Which geometric shape of icosahedron origin has 180 faces 270 edges 92 vertices

geometrypolyhedraterminology

Essentially, I am trying to find the specific name of the convex polyhedron or icosahedron shape in the gif below. The 3d software (Blender) reports 92 vertices, 180 faces and 540 edges, although there are 270 unique edges. Every face is a triangle, composite surface patterns include a number of hexagons and pentagons.

The convex shape is of icosahedron 3v origin, as the pentagon frequency (or edge quantity from one pentagon to another) is 3 edges (see link). However, the frequency (and 3v) naming scheme seems to be non-standard.

The snub dodecahedron matches the convex shape specified (see gif below) very closely, except that the regular pentagons (within the snub dodecahedron) have a central vertex, thus increased vertices, edges and triangle faces.

The pentakis dodecahedron matches the icosahedron 2v. The icosahedron is the 1v variant. Perhaps there's a pattern in naming convention I'm missing to help discover the name of the shape in question.
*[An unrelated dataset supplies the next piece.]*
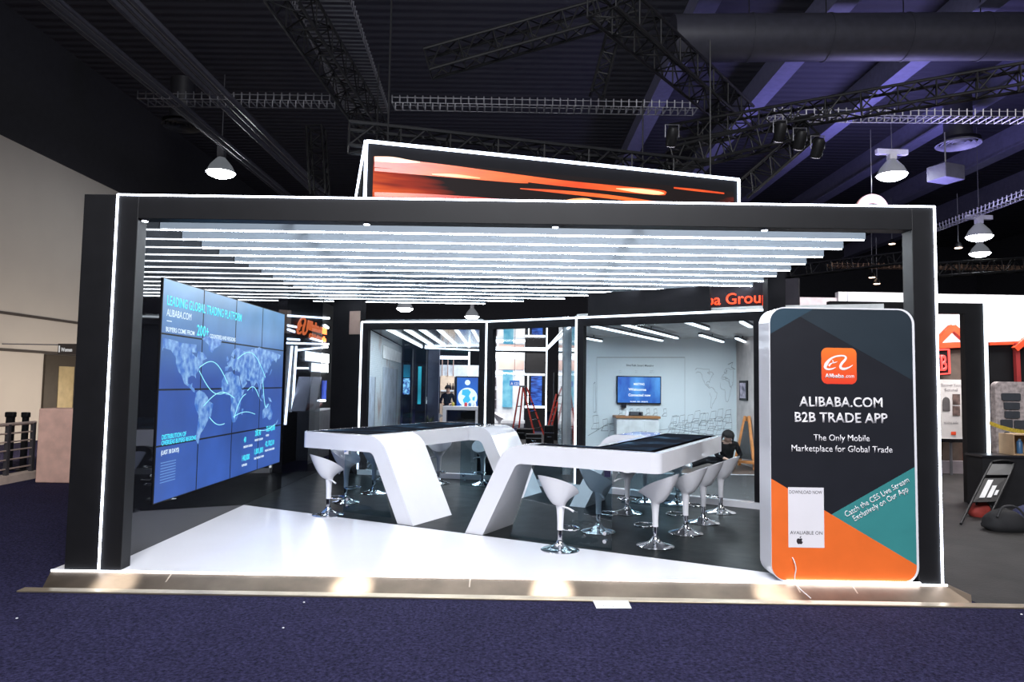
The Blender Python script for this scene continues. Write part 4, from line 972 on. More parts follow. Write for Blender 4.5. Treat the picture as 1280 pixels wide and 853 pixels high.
def person(label, loc, J, hair_len, shoe_mat, rz=0):
    """J: joints in metres relative to loc; one continuous body with hands and five fingers each"""
    root = thing('person', label, 'person', loc); Lc = Vector(loc); R = Matrix.Rotation(rz, 3, 'Z')
    g = lambda p: tuple(Lc + R @ Vector(p))
    V = []; E = []; Rr = []
    def av(p, r, par=None):
        V.append(g(p)); Rr.append(r); i = len(V) - 1
        if par is not None: E.append((par, i))
        return i
    pel = av(J['pelvis'], .14); sp = av(J['spine'], .125, pel); ch = av(J['chest'], .14, sp); nk = av(J['neck'], .055, ch)
    hd = Vector(J['head']); hv = Vector(J['neck']); up = (hd - hv).normalized()
    h1 = av(tuple(hd - up * .05), .075, nk); h2 = av(tuple(hd + up * .03), .092, h1); h3 = av(tuple(hd + up * .1), .07, h2)
    fw = Vector(J['face']).normalized()
    av(tuple(hd + fw * .115 - up * .005), .014, h2)                 # nose
    for s in 'LR':
        sh = av(J['sh' + s], .065, ch); el = av(J['el' + s], .048, sh); wr = av(J['wr' + s], .032, el)
        d = Vector(J['hand' + s]).normalized(); wv = Vector(J['wr' + s]); pm_ = av(tuple(wv + d * .06), .034, wr)
        side = d.cross(ZZ).normalized() if abs(d.z) < .9 else XX; sg = 1 if s == 'L' else -1
        for k in range(4):
            ln = (.066, .078, .072, .055)[k]; b = wv + d * .085 + side * (k - 1.5) * .02
            f1 = av(tuple(b), .01, pm_); f2 = av(tuple(b + d * ln * .55 - ZZ * .012), .0088, f1); av(tuple(b + d * ln * .8 - ZZ * .034), .008, f2)
        t1_ = av(tuple(wv + d * .04 - side * sg * .035), .012, pm_); av(tuple(wv + d * .075 - side * sg * .05 - ZZ * .01), .009, t1_)
        hp_ = av(J['hip' + s], .095, pel); kn = av(J['kn' + s], .062, hp_); an = av(J['an' + s], .042, kn); av(J['toe' + s], .035, an)
    body = skin_mesh(V, E, Rr, 'body', [CLO, SKIN], root)
    hw_ = Lc + R @ hd; hands = [Lc + R @ (Vector(J['wr' + s]) + Vector(J['hand' + s]).normalized() * .08) for s in 'LR']
    for p in body.data.polygons:
        c = p.center
        if (c - hw_).length < .15 or min((c - h).length for h in hands) < .085: p.material_index = 1
    # hair shell over crown, sides and back
    m = MB(); bk = -(R @ fw); upw = R @ up; sd = upw.cross(bk).normalized(); rows = []; n = 16
    for i in range(9):
        t = i / 8; el_ = math.radians(90 - 150 * t) if hair_len == 0 else None
        ang = PI / 2 - t * PI * .62
        row = []
        for k in range(n):
            a = 2 * PI * k / n; front = -math.cos(a)        # +1 towards the face
            an_ = ang if front < .35 else max(ang, math.radians(28))
            rr = .128 * math.cos(an_); zz = .118 * math.sin(an_) + .05
            if an_ < 0 and hair_len: zz -= hair_len * (-an_) / 1.0; rr = .125
            row.append(hw_ + bk * math.cos(a) * rr + sd * math.sin(a) * rr * .9 + upw * zz)
        rows.append(row)
    vs = [v for r_ in rows for v in r_]
    fs_ = [(i * n + k, i * n + (k + 1) % n, (i + 1) * n + (k + 1) % n, (i + 1) * n + k) for i in range(8) for k in range(n)] + [tuple(range(n))]
    hr = m.add(vs, fs_).build('hair', HAIR, root, True)
    so = hr.modifiers.new('thick', 'SOLIDIFY'); so.thickness = .02; so.offset = 0
    for s in 'LR':
        a = Vector(J['an' + s]); t = Vector(J['toe' + s]); d = t - a
        MB().path([g(tuple(a + ZZ * .0 - d * .25)), g(tuple(a + d * .2)), g(tuple(a + d * .7)), g(tuple(a + d * 1.1)), g(tuple(a + d * 1.25))], [.04, .056, .05, .045, .02], 10).build('shoe', shoe_mat, root, True)
    return root
SHOE = pm('grey_blue_shoe', (.35, .42, .45), .6)
pp = Vector((4.33, 14.1, 0))
person('person in black sitting on the meeting room floor, head bent, legs stretched out', tuple(pp),
       dict(pelvis=(0, .02, .145), spine=(-.01, -.01, .32), chest=(-.04, -.05, .49), neck=(-.05, -.11, .59), head=(-.06, -.18, .655), face=(-.15, -.75, -.6),
            shL=(-.22, -.06, .5), elL=(-.29, -.17, .3), wrL=(-.2, -.36, .26), handL=(.6, -.7, -.1), shR=(.15, -.03, .51), elR=(.2, -.14, .3), wrR=(.06, -.36, .26), handR=(-.6, -.7, -.1),
            hipL=(-.09, -.07, .13), knL=(-.44, -.16, .2), anL=(-.8, -.16, .07), toeL=(-.85, -.18, .17), hipR=(.04, .1, .13), knR=(-.4, .08, .2), anR=(-.82, .05, .07), toeR=(-.87, .04, .17)), .3, SHOE)
tag(MB().obox((4.0, 14.02, .285), (.09, .15, .012), .3).build('phone', DARKM), 'small phone between the hands of the sitting person', 'phone') if False else None
p = aty(558, 531, 25.3)
person('person in dark clothes standing bent behind the far white counter', (p.x, 25.45, FZ),
       dict(pelvis=(0, 0, .9), spine=(.0, -.02, 1.08), chest=(.02, -.07, 1.26), neck=(.03, -.11, 1.4), head=(.035, -.15, 1.5), face=(0, -1, -.4),
            shL=(-.17, -.06, 1.3), elL=(-.24, -.12, 1.05), wrL=(-.16, -.3, 1.0), handL=(.4, -.9, -.1), shR=(.2, -.06, 1.3), elR=(.27, -.1, 1.05), wrR=(.17, -.3, 1.0), handR=(-.4, -.9, -.1),
            hipL=(-.09, 0, .86), knL=(-.1, -.02, .48), anL=(-.1, .02, .08), toeL=(-.1, -.13, .04), hipR=(.09, 0, .86), knR=(.1, -.02, .48), anR=(.1, .02, .08), toeR=(.1, -.13, .04)), 0, CLO)
# ------------------------------------------------------------------ stand seen through the smoked glass
SX = -4.75
nb = thing('neighbour_stand', 'black neighbouring stand with orange sign and white light lines behind the smoked glass', 'stand', (SX, 15.5, FZ))
MB().box(SX - .15, SX, 12.6, 19.0, FZ, 3.6).build('wall', BLACK, nb)
sx = lambda px, py, d=.01: atx(px, py, SX + d)
LEDN = em('led_neighbour', (.85, .92, 1), 14)
for a, b, c, d in ((356, 394.5, 411, 398), (359, 429, 410, 430.5), (365, 433, 356.5, 531), (370.5, 433, 365.5, 515), (371, 438, 409, 434), (371, 460.5, 385, 460.5), (397, 501, 406, 501), (360, 407, 370, 409), (360, 412, 368, 415), (360, 424, 374, 425), (388, 423, 402, 427), (406, 407, 410, 410)):
    bar(sx(a, b, .03), sx(c, d, .03), .04).build('light_line', LEDN, nb)
NOR = em('orange_sign_glow', sr(255, 120, 60), 4)
o = sx(377, 408); logo((SX + .02, o.y, o.z), YY, ZZ, .75, NOR, nb, .03)
p = sx(382.5, 410.5); q = sx(407, 416); text('Alibaba.com', (SX + .01, p.y, p.z - .02), YY, ZZ, q.y - p.y, .22, NOR, nb, bold=.03, depth=.03)
p = sx(386, 420.5); text('Global trade', (SX + .01, p.y, p.z - .05), YY, ZZ, (q.y - p.y) * .98, .13, NOR, nb, bold=.03, depth=.03)
for a, b, c, d in ((381, 439, 409, 451), (389, 454, 408, 464.5)):
    p = sx(a, d); q = sx(c, b); MB().box(SX + .01, SX + .06, p.y, q.y, sx(a, d).z, sx(a, b).z).build('light_panel', em('panel_glow', (.9, .96, 1), 10), nb)
p = sx(402, 500); q = sx(407, 476); MB().box(SX + .01, SX + .04, p.y, q.y, p.z, q.z).build('blue_display', screen('nb_blue', sr(15, 25, 90), sr(60, 90, 200), 3, 1.5), nb)
p = sx(372, 515); q = sx(407, 505); MB().box(SX + .005, SX + .4, p.y, q.y, FZ, q.z - .1).build('ledge', pm('nb_grey', (.2, .2, .22), .6), nb)
for k, px in enumerate((376, 388)):
    p = sx(px, 505, .2); t = thing('display_chair', ('left', 'right')[k] + ' grey tilted chair on the ledge behind the smoked glass', 'chair', (SX + .2, p.y, p.z), 'tilted chairs behind the smoked glass')
    bar((SX + .2, p.y - .15, q.z - .08), (SX + .2, p.y + .3, q.z + .65), .3, .05).build('back', pm('chair_grey', (.35, .35, .4), .5), t)
    bar((SX + .2, p.y - .1, q.z - .05), (SX + .2, p.y + .45, q.z + .05), .3, .05).build('seat', pm('chair_red', (.2, .03, .03), .5), t)
    for s in (0, .4): bar((SX + .1, p.y + s, q.z - .1), (SX + .1, p.y + s + .02, q.z + .02), .03).build('leg', GALV, t)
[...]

"dome" model I am attempting to identify

Best Answer

The solid is topologically equivalent to the polyhedron obtained by performing a kis operation on a truncated icosahedron – adding a shallow pyramid on each original face. As such, it is a kis-truncated icosahedron.

It is also a geodesic polyhedron, formed by subdividing each icosahedral face into nine triangles at frequency $3$, and in Wenninger's notation described at the Wikipedia link is $\{3,5+\}_{3,0}$.